There is a long tradition, inherited by generative grammar from structuralism, of studying languages as formal systems, divorced from their deeper purpose, which is to prompt for elaborate meaning construction (Lidell 2003; Dancygier & Sweetser 2005; Hougaard & Oakley in press). In contrast to this tradition, recent research offers very strong evidence for uniform conceptual mapping capacities that cut across domains. The cultural construction of classical mathematics through successive double-scope conceptual blends is demonstrated in detail in (Lakoff & Núñez 2000). Similar detailed research now exists for religion and magic (Slingerland in press; Sørensen 2006), design (Imaz & Benyon 2007), technology (Hutchins 2005; Williams 2005; Pereira 2007), poetry, fiction, and theater (Dancygier 2006), music (Zbikowski 2001), social cognition (Turner 2001), and of course grammar (Fauconnier & Turner 1996; Mandelblit 1997). Strikingly, none of these highly typical human domains of action and meaning are possible without double-scope conceptual blending, and their emergence takes place at the beginning of our own cultural time, circa 50 kyears ago (Klein 1999).
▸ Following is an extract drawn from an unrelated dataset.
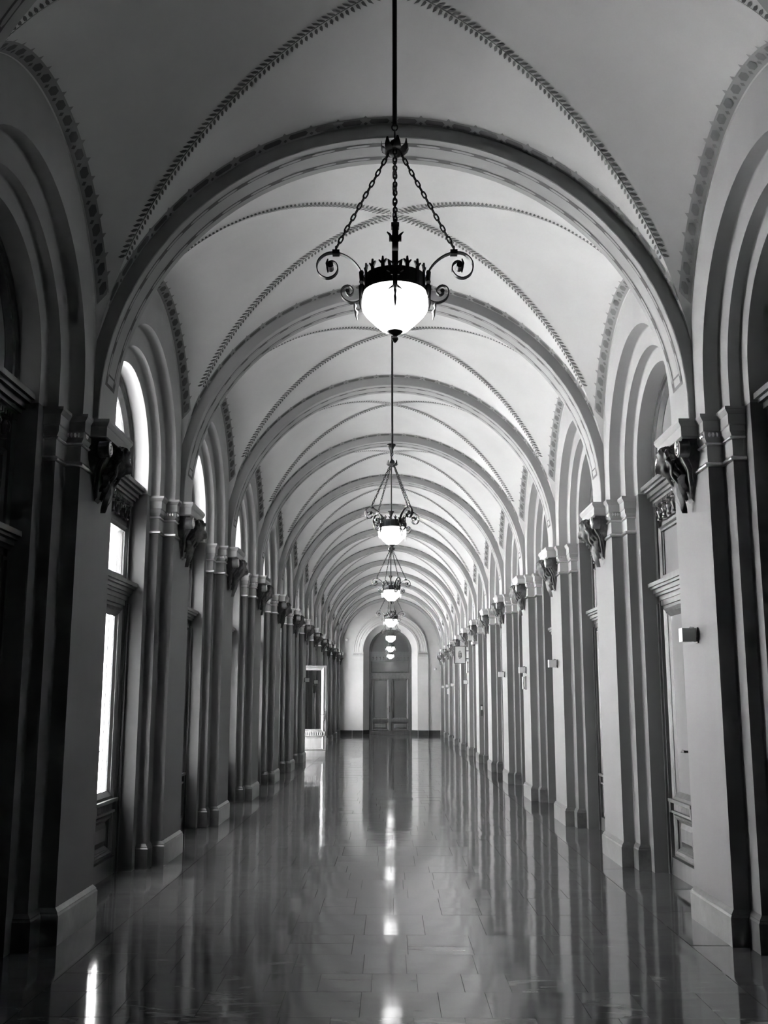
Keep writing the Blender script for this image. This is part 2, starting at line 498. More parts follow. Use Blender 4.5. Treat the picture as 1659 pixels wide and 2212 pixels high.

We concur with C&C's second principal claim, that language is shaped by the brain. But again, we reach this conclusion by a different route of reasoning. Once the brain, through evolutionary time, acquired the capacity for double-scope blending, language, along with other human singularities, became possible. Language is only one of the universal surface manifestations of the deeper unity of highly human-specific meaning construction, requiring double-scope capacity, and constrained by the constitutive and governing principles of integration (Fauconnier & Turner 2002). Languages can then change through cultural time subject to such constraints and the well-studied pressures and mechanisms of diachronic linguistics. It remains highly doubtful that such change makes languages better adapted, as C&C wish to think. However even if it did, the capacity for more or less adapted, but fully expressive, languages, attested only in recent cultural time, would remain on their account an unexplained singularity. Accordingly, we view C&C's speculations about linguistic change in cultural time as orthogonal to the central problem of how evolving mental capacities reached a critical point where human singularities, including language, became possible.